The lines to be copied run from the one containing "Keep writing the" to the end of the material below; reproduce them exactly, including both ends, and nothing more.

::::::

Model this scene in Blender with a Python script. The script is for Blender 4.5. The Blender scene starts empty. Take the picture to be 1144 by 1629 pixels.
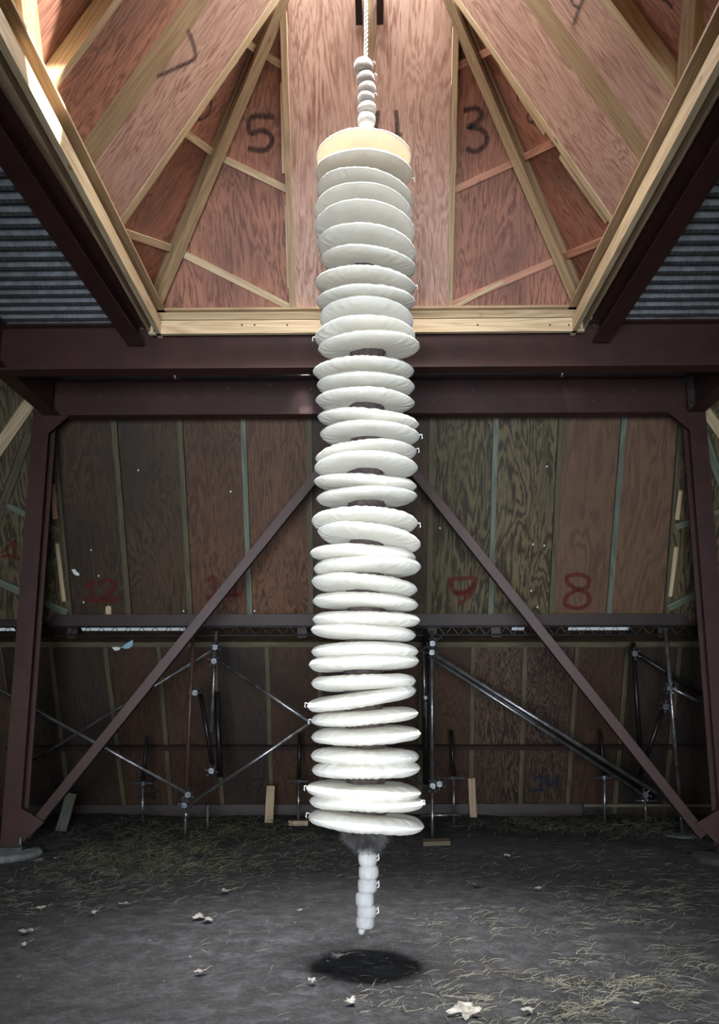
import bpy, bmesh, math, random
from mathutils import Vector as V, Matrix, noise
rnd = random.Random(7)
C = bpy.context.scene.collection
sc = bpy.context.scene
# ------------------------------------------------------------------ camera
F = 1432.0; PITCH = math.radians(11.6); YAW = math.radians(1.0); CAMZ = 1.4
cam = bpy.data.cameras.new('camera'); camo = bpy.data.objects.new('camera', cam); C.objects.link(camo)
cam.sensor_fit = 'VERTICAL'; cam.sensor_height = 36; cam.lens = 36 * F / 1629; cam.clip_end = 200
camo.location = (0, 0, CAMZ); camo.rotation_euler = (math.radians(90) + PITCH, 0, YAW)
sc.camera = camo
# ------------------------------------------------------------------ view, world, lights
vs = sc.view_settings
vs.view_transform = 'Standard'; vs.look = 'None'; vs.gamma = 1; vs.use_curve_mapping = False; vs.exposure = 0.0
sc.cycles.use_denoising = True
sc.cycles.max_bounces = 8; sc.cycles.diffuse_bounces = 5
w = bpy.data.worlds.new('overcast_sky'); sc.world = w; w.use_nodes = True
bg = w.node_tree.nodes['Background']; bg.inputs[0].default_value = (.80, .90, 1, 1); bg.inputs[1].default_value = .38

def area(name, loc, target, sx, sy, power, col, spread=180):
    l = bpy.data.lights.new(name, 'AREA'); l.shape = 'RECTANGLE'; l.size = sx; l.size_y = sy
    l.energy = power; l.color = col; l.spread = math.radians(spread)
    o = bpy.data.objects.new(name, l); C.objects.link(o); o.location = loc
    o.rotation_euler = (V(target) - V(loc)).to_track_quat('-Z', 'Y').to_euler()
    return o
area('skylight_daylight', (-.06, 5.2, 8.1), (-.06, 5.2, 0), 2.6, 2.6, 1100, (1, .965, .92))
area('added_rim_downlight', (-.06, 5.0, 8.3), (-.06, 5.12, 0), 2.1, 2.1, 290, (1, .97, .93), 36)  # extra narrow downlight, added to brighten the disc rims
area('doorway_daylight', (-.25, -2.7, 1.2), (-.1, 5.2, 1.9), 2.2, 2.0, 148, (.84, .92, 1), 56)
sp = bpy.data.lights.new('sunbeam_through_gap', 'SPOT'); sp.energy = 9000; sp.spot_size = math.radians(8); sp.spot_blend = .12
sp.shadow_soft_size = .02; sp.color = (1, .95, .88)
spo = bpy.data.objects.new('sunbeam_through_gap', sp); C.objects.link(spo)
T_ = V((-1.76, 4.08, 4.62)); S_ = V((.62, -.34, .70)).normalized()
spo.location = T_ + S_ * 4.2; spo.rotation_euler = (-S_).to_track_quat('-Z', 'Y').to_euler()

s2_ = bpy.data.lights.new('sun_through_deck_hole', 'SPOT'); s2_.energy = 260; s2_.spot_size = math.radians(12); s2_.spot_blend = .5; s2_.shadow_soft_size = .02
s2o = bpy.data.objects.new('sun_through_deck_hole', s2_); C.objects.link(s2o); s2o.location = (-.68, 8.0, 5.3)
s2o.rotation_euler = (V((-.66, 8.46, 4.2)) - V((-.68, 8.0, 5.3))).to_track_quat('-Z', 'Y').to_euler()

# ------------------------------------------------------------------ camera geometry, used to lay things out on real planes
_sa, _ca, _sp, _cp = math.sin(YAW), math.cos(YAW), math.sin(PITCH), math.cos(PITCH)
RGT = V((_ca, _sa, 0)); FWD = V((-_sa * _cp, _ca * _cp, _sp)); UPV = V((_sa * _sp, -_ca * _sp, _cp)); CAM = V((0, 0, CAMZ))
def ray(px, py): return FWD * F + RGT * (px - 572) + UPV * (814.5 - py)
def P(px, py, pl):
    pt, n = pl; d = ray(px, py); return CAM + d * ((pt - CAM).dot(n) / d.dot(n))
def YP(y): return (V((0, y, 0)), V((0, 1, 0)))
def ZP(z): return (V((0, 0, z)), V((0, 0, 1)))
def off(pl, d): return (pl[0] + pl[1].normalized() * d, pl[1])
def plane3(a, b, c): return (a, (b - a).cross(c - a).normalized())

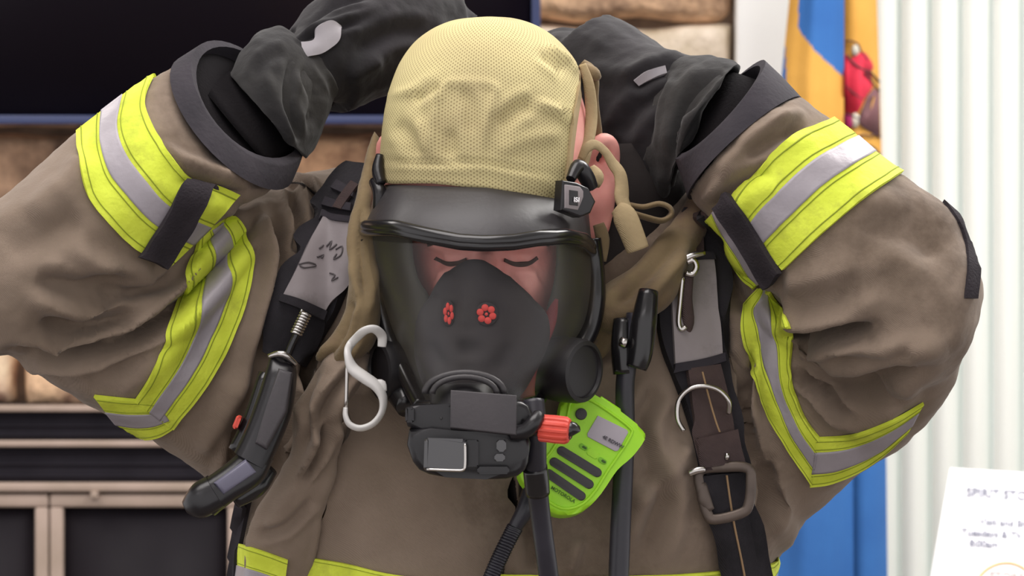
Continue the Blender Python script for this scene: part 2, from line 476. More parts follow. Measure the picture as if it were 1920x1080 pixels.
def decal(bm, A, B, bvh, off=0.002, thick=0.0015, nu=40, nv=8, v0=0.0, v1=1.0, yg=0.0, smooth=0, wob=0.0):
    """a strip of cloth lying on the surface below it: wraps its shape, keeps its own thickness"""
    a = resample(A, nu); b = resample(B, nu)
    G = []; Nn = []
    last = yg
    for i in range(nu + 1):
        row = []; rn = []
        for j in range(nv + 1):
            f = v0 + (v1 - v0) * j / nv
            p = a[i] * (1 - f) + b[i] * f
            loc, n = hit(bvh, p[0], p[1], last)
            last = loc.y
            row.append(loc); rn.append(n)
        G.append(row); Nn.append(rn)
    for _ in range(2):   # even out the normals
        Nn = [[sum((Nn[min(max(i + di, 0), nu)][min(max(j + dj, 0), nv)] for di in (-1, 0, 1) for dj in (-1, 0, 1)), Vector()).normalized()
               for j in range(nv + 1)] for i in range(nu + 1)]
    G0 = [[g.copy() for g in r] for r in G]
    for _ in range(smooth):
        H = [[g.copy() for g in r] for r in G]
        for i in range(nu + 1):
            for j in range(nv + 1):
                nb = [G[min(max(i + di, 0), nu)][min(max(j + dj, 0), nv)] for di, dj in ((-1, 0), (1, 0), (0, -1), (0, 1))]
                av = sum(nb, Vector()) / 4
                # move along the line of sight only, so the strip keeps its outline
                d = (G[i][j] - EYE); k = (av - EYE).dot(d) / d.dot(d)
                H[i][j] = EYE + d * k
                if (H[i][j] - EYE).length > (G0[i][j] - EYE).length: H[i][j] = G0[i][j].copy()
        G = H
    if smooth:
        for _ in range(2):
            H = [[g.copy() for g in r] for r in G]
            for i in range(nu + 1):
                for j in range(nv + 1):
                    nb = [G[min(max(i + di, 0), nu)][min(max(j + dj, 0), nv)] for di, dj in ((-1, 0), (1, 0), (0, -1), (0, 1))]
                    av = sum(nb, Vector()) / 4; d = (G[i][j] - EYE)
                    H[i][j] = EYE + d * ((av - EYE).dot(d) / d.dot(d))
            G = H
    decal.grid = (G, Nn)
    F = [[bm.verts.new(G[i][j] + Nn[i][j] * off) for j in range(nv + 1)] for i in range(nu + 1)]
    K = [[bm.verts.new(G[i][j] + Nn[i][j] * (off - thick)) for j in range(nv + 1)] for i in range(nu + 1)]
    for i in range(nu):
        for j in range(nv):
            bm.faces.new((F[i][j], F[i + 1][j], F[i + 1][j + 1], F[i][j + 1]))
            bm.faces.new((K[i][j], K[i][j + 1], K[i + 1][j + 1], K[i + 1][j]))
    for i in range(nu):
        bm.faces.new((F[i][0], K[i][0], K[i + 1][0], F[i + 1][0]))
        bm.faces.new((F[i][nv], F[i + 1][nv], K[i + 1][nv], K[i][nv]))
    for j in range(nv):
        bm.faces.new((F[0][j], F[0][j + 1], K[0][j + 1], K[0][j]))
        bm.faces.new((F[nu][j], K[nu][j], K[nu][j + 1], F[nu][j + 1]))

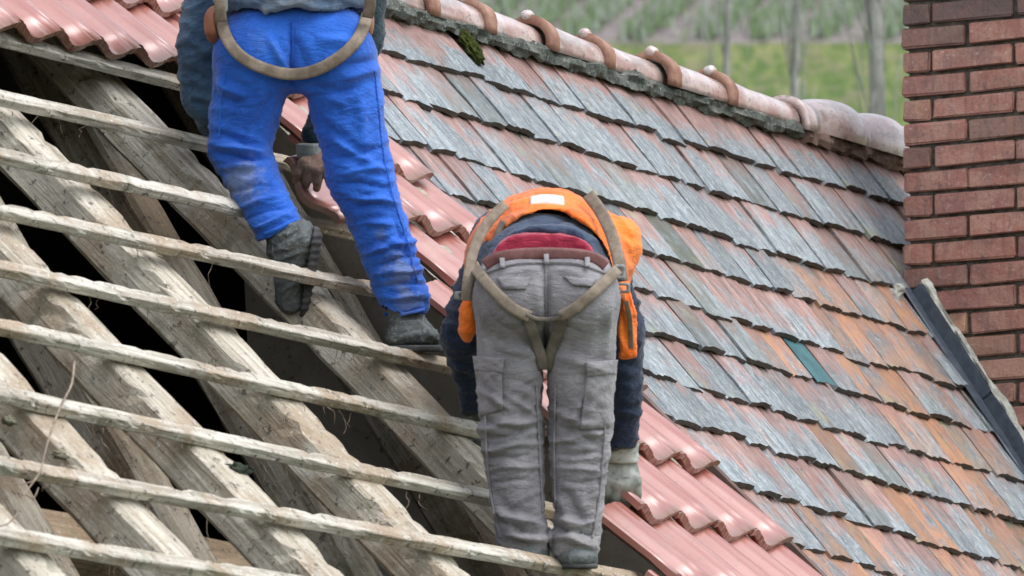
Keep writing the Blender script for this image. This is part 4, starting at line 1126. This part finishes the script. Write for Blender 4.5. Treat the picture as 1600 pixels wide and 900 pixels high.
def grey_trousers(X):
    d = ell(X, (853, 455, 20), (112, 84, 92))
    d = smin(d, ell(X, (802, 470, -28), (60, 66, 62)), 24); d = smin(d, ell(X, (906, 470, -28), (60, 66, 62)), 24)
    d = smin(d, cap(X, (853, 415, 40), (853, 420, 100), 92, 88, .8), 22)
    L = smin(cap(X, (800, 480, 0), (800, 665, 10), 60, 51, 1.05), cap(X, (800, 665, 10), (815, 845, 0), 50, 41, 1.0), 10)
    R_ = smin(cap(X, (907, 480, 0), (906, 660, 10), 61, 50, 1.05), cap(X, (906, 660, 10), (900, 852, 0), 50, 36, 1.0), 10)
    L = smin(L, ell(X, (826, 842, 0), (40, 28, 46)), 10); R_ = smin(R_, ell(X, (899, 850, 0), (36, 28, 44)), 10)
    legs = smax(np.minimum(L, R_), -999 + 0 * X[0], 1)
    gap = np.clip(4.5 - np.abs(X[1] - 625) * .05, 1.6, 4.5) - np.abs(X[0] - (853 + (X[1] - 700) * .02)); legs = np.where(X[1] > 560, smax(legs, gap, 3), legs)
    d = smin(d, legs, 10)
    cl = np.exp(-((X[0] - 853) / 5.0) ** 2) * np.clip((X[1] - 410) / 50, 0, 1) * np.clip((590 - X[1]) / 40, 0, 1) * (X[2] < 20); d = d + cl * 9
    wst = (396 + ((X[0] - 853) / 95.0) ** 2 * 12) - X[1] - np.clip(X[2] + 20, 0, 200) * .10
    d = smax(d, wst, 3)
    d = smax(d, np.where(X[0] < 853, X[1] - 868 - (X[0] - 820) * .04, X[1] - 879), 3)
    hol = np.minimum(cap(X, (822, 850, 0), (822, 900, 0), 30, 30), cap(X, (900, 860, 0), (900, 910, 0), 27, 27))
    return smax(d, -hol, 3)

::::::

Correct result>
Keep writing the Blender script for this image. This is part 4, starting at line 1126. This part finishes the script. Write for Blender 4.5. Treat the picture as 1600 pixels wide and 900 pixels high.
def grey_trousers(X):
    d = ell(X, (853, 455, 20), (112, 84, 92))
    d = smin(d, ell(X, (802, 470, -28), (60, 66, 62)), 24); d = smin(d, ell(X, (906, 470, -28), (60, 66, 62)), 24)
    d = smin(d, cap(X, (853, 415, 40), (853, 420, 100), 92, 88, .8), 22)
    L = smin(cap(X, (800, 480, 0), (800, 665, 10), 60, 51, 1.05), cap(X, (800, 665, 10), (815, 845, 0), 50, 41, 1.0), 10)
    R_ = smin(cap(X, (907, 480, 0), (906, 660, 10), 61, 50, 1.05), cap(X, (906, 660, 10), (900, 852, 0), 50, 36, 1.0), 10)
    L = smin(L, ell(X, (826, 842, 0), (40, 28, 46)), 10); R_ = smin(R_, ell(X, (899, 850, 0), (36, 28, 44)), 10)
    legs = smax(np.minimum(L, R_), -999 + 0 * X[0], 1)
    gap = np.clip(4.5 - np.abs(X[1] - 625) * .05, 1.6, 4.5) - np.abs(X[0] - (853 + (X[1] - 700) * .02)); legs = np.where(X[1] > 560, smax(legs, gap, 3), legs)
    d = smin(d, legs, 10)
    cl = np.exp(-((X[0] - 853) / 5.0) ** 2) * np.clip((X[1] - 410) / 50, 0, 1) * np.clip((590 - X[1]) / 40, 0, 1) * (X[2] < 20); d = d + cl * 9
    wst = (396 + ((X[0] - 853) / 95.0) ** 2 * 12) - X[1] - np.clip(X[2] + 20, 0, 200) * .10
    d = smax(d, wst, 3)
    d = smax(d, np.where(X[0] < 853, X[1] - 868 - (X[0] - 820) * .04, X[1] - 879), 3)
    hol = np.minimum(cap(X, (822, 850, 0), (822, 900, 0), 30, 30), cap(X, (900, 860, 0), (900, 910, 0), 27, 27))
    return smax(d, -hol, 3)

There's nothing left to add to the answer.